Stored items
= = = =
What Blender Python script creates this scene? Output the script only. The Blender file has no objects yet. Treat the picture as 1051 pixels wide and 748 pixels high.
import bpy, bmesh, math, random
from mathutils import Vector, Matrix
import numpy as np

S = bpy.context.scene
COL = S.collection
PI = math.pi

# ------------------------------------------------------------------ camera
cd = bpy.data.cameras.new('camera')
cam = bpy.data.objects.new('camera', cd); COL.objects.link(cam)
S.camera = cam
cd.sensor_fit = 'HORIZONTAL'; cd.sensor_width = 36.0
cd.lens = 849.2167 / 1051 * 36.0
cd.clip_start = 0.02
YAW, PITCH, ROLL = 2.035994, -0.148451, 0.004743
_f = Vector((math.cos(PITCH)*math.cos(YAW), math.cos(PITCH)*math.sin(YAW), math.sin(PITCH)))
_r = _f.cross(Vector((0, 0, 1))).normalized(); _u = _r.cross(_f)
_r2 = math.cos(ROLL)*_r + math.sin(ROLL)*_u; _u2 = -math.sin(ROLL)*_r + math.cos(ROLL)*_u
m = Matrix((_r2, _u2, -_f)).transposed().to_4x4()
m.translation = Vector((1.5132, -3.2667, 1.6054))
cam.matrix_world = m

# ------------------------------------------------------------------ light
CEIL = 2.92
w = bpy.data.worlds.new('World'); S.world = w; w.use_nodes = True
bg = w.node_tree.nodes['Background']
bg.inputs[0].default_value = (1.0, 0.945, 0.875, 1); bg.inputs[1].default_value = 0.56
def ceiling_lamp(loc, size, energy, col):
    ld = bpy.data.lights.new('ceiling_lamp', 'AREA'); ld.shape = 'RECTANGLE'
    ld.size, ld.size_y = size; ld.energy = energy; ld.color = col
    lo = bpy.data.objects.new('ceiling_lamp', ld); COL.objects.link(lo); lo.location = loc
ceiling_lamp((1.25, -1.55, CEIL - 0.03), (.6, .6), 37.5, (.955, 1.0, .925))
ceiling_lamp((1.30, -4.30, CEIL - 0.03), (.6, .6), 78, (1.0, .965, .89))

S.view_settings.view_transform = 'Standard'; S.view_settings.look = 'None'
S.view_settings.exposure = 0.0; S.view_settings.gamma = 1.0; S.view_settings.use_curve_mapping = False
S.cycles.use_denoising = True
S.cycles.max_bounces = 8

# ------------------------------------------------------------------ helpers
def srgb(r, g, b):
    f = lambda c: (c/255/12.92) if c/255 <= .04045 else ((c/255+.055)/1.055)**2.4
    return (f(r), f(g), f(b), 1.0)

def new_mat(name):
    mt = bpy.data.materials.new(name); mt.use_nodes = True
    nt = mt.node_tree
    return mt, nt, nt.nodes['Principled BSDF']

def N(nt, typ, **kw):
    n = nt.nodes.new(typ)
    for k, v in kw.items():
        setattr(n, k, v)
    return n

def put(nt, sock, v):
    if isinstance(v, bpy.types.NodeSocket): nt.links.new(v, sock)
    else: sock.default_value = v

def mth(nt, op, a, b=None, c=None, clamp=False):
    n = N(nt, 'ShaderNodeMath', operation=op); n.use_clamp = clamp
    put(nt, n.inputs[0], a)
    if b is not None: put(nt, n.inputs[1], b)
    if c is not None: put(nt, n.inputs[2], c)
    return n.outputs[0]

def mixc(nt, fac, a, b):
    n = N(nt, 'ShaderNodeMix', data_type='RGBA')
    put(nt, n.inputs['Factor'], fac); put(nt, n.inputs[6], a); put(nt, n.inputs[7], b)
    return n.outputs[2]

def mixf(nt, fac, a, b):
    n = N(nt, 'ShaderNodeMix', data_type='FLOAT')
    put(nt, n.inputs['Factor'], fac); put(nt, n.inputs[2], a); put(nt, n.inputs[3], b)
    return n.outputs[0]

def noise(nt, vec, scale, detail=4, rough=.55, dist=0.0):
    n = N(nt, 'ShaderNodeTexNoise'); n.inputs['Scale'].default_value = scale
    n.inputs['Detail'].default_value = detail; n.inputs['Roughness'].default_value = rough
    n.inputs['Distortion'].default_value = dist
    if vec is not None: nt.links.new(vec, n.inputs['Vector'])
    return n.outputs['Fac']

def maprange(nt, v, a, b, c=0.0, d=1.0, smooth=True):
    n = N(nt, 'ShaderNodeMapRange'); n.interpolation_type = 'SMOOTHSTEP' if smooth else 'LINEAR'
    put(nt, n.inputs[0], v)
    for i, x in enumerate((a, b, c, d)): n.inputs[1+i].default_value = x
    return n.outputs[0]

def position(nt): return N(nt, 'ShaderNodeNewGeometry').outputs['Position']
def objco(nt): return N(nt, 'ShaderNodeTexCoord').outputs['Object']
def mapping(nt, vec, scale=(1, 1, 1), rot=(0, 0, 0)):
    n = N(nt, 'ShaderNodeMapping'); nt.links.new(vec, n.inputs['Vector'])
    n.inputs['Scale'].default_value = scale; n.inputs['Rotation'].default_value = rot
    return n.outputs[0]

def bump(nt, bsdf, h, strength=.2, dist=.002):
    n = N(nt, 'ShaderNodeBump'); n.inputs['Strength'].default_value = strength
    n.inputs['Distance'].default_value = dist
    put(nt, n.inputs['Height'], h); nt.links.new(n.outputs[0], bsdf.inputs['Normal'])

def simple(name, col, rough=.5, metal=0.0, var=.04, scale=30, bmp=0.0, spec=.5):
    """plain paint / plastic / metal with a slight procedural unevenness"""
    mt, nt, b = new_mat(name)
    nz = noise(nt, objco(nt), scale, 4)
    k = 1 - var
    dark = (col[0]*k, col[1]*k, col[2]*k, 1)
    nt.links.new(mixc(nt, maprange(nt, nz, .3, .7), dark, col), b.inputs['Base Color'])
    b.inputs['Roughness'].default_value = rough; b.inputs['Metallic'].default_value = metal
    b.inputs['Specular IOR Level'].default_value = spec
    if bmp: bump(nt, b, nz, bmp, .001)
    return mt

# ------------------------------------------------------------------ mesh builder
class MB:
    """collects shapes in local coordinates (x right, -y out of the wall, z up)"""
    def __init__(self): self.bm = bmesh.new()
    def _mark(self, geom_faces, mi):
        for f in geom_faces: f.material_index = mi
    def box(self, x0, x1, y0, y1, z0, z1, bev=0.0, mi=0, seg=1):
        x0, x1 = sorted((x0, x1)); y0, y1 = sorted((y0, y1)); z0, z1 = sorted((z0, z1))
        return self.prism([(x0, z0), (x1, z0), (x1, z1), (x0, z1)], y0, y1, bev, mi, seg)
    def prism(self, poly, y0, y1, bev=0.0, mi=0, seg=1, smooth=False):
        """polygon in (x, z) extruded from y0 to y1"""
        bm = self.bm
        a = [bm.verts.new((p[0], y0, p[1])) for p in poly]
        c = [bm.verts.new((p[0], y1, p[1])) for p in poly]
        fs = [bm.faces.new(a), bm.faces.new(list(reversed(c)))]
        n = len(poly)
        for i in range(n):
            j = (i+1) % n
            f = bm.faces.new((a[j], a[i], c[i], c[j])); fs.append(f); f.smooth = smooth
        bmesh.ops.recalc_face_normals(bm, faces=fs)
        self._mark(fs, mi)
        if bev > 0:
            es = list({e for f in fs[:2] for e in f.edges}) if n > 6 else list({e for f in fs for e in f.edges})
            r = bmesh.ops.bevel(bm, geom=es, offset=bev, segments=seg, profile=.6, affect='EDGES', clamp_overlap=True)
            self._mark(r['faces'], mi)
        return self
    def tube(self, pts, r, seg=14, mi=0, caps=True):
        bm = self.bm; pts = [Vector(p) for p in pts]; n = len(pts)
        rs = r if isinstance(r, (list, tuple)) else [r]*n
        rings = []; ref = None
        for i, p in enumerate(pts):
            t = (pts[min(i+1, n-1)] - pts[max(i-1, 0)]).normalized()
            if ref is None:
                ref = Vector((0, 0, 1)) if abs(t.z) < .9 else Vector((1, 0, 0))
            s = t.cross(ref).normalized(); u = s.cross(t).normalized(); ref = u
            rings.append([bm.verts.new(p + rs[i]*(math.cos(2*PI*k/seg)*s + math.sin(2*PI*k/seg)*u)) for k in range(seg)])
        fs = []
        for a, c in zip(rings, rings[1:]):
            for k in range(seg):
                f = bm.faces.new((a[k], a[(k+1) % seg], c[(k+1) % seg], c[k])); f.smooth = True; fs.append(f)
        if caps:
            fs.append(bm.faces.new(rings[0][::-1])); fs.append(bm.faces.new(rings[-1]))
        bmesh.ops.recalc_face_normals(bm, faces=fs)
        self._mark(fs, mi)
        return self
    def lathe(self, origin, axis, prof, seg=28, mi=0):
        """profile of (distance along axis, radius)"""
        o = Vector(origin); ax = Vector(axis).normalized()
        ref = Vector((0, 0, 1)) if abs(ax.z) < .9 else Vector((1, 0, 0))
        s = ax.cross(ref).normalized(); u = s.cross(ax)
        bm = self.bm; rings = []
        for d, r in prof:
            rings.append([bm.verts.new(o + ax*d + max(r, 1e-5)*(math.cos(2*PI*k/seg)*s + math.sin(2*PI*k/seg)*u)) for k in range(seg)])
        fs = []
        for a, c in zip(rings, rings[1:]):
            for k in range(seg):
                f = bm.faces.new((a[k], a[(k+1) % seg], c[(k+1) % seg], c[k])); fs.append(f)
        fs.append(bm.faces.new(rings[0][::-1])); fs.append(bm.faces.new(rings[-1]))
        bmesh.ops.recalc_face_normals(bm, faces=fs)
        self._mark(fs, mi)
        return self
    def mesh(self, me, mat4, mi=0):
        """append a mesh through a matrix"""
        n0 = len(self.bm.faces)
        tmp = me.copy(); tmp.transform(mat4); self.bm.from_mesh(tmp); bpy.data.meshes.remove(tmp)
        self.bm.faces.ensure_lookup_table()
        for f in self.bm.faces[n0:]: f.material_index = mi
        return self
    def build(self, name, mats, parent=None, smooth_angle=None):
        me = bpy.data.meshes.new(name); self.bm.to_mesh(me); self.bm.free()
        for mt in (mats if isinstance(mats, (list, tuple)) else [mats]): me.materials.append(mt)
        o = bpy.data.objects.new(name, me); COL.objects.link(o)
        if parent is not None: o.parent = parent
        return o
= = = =
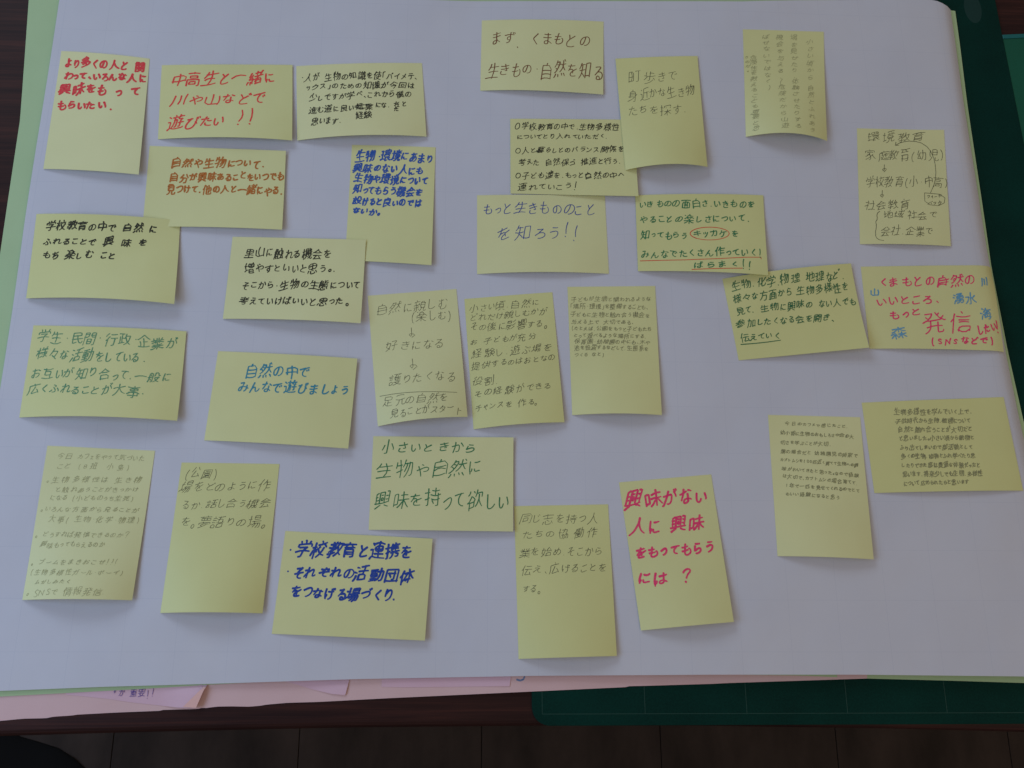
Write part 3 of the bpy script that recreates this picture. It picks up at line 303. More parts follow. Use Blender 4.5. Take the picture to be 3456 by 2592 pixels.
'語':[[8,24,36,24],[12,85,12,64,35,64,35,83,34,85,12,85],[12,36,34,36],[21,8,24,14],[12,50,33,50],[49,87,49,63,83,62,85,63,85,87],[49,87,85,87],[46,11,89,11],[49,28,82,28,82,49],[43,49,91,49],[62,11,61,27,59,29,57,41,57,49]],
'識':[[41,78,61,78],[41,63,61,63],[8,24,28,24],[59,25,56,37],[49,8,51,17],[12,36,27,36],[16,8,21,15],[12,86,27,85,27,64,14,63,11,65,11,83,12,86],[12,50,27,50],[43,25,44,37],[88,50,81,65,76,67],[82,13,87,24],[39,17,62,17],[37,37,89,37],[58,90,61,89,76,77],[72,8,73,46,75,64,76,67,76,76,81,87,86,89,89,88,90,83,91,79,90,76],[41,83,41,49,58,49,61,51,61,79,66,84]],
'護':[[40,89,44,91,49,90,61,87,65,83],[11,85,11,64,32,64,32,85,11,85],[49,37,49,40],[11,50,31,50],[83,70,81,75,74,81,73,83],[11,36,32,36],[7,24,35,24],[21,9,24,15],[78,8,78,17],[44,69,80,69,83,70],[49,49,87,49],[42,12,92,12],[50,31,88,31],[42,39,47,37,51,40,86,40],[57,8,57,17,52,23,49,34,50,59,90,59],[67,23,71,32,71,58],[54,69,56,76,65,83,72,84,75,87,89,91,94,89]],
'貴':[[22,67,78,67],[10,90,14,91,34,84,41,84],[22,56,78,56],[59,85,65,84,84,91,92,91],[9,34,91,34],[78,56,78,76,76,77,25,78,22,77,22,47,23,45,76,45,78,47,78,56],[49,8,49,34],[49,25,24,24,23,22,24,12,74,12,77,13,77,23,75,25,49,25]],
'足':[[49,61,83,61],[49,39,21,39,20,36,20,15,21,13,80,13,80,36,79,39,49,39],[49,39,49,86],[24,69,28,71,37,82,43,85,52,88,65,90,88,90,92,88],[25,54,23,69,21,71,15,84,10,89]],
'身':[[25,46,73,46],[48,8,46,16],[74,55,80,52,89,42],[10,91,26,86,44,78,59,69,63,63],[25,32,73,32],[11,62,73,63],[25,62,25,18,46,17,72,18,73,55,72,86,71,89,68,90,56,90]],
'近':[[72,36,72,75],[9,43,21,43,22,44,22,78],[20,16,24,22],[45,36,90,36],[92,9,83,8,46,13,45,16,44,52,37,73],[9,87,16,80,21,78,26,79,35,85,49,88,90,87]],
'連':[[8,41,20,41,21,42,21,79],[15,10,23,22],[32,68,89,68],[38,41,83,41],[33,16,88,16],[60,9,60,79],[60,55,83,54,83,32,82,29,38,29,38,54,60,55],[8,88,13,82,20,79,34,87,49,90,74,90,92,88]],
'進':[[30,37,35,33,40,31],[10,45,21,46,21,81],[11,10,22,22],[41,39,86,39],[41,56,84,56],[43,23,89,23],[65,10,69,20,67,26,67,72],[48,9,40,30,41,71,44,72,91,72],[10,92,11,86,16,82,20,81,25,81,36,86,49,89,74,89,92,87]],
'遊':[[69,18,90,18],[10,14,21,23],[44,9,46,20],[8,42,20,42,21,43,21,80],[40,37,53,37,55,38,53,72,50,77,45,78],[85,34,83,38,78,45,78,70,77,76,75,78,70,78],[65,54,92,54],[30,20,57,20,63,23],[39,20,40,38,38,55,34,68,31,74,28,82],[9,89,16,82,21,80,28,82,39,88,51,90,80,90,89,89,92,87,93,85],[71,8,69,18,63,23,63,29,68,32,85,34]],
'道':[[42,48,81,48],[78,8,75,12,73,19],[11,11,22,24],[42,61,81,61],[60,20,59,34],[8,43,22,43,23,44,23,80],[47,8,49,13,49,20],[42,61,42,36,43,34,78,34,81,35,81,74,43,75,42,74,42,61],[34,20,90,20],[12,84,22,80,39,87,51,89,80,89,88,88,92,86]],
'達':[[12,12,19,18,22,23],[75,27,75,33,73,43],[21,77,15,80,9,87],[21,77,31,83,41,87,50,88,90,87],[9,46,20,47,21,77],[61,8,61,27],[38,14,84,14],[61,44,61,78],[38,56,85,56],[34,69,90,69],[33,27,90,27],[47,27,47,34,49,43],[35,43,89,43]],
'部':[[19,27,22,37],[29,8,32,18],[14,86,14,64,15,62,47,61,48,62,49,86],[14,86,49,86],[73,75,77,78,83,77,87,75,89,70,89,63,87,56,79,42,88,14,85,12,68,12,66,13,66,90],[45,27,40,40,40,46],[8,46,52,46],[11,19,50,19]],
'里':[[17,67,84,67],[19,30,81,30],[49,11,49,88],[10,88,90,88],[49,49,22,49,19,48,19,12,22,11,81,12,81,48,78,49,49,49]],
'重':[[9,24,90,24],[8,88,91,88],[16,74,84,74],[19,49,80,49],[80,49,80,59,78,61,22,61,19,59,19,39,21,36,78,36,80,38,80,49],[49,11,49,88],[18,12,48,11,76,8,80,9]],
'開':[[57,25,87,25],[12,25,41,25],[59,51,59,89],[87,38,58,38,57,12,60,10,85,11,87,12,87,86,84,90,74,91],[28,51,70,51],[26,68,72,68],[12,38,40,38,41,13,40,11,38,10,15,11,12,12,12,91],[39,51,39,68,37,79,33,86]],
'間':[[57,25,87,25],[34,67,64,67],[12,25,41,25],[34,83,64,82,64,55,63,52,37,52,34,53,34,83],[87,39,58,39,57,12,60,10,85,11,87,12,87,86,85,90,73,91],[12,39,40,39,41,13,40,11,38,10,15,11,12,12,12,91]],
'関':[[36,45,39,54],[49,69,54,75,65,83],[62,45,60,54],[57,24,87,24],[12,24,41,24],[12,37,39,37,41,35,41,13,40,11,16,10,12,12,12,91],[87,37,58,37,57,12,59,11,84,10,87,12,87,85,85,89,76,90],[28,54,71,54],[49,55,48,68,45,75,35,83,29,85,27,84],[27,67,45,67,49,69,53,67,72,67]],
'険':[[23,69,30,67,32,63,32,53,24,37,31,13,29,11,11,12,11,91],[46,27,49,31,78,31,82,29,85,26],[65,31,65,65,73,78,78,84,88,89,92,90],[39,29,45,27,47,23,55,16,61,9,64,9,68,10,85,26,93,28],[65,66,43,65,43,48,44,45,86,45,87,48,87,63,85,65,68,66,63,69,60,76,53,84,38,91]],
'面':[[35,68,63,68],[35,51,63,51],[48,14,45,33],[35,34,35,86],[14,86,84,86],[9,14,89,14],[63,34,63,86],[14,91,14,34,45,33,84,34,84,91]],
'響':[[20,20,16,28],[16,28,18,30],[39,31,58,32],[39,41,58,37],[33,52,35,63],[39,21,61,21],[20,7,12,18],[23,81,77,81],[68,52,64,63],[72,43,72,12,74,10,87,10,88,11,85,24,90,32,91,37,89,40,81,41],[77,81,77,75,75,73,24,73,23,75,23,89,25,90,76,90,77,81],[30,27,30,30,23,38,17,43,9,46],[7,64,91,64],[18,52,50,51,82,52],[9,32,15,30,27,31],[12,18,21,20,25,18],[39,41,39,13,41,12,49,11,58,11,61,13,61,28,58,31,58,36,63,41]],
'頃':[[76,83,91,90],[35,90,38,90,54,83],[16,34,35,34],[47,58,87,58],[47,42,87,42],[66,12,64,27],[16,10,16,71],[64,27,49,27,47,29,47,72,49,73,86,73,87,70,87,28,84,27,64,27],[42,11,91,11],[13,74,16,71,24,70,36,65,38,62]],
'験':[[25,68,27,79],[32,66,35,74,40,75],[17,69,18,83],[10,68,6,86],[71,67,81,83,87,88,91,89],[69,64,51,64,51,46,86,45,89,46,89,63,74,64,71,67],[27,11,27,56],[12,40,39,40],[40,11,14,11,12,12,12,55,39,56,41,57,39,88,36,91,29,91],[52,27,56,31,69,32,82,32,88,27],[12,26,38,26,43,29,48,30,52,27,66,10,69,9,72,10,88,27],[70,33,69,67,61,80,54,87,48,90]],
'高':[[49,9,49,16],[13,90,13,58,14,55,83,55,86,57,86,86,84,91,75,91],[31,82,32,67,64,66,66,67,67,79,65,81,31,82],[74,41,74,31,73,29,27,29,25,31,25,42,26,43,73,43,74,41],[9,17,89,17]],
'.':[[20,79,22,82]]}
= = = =
* GIVEN TASK: Each line from the line containing "What Blender Python" through the line containing "PI = math.pi" is to be transcribed exactly, and no other line.

* EXERCISE RESPONSE:
What Blender Python script creates this scene? Output the script only. The Blender file has no objects yet. Treat the picture as 1051 pixels wide and 748 pixels high.
import bpy, bmesh, math, random
from mathutils import Vector, Matrix
import numpy as np

S = bpy.context.scene
COL = S.collection
PI = math.pi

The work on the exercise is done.